Back in Blighty!
After a total of 165 days as a FinTech CTO in Hong Kong I’m back in Blighty! I’ve had an amazing time in Hong Kong and its been a fantastic opportunity to realise the ideas, methods and practices that I have honed over my career.
The Platform
In what feels like a very short period of time we assembled an amazing engineering team and delivered a platform in line with my principles of NoDev, NoOps and NoIT: A fully Cloud Native infrastructure, Microservice software architecture, Twelve Factor application design principles with containers deployed to an Open Source PaaS that also provides the applications that allow the creation of DevOps circuits with fully automated CI/CD.
The Talent
A key factor in attracting the right engineering talent was the promise that we would encourage full stack development. For organisational purposes I still defined Client Side (Web and Mobile), Service Side (Middleware and Database) and DevOps (System Administration, Networks, Release Management and everything else) teams but, in reality I hired individuals that, while having a speciality, were multidisciplinary and polyglot.
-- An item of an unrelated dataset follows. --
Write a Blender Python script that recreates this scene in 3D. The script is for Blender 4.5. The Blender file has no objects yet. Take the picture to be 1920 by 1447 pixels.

Creating an environment that demanded co-operation was all that was needed for these individuals to begin extending their expertise beyond disciplinary boundaries.
Surprise Takeaway
One of the most unexpected and refreshing discoveries for me was the use of Behaviour Driven Development and how it fostered clear and ambiguous interaction between the business team and the engineering team. I liked the approach so much that I implemented a few BDD scenarios myself using behave! Hooking up the scenario test results to Jenkins demonstrated the progress the engineering team were making to the business and eliminated the need for unnecessary progress reporting, very NoIT!
In Summary
Ultimately I consider experiences in Hong Kong as being priceless. It was incredibly refreshing to work in an environment that wasn’t encumbered by decades of suffocating regulation, legacy and technical debt (however much I enjoying transforming such environments). I have a huge amount of gratitude and respect for all my colleagues and I wish them every success. Hong Kong itself is a friendly and vibrant international hub with terrific food to boot!
What Next?
There are plenty of opportunities, in the UK, Europe and Southeast Asia but I’m not planning on rushing into anything. The main thing I’m leaning towards is starting up my own BioTech firm. This is something that I have been preparing for, for a number of years and I’m certainly ready for it. Then there is the book that I started to write before moving to Hong Kong, if anyone can recommend a good editor/publisher do let me know. In the meantime it’s a beautiful spring day in London, I have some cold beers and the garden is in need of some attention!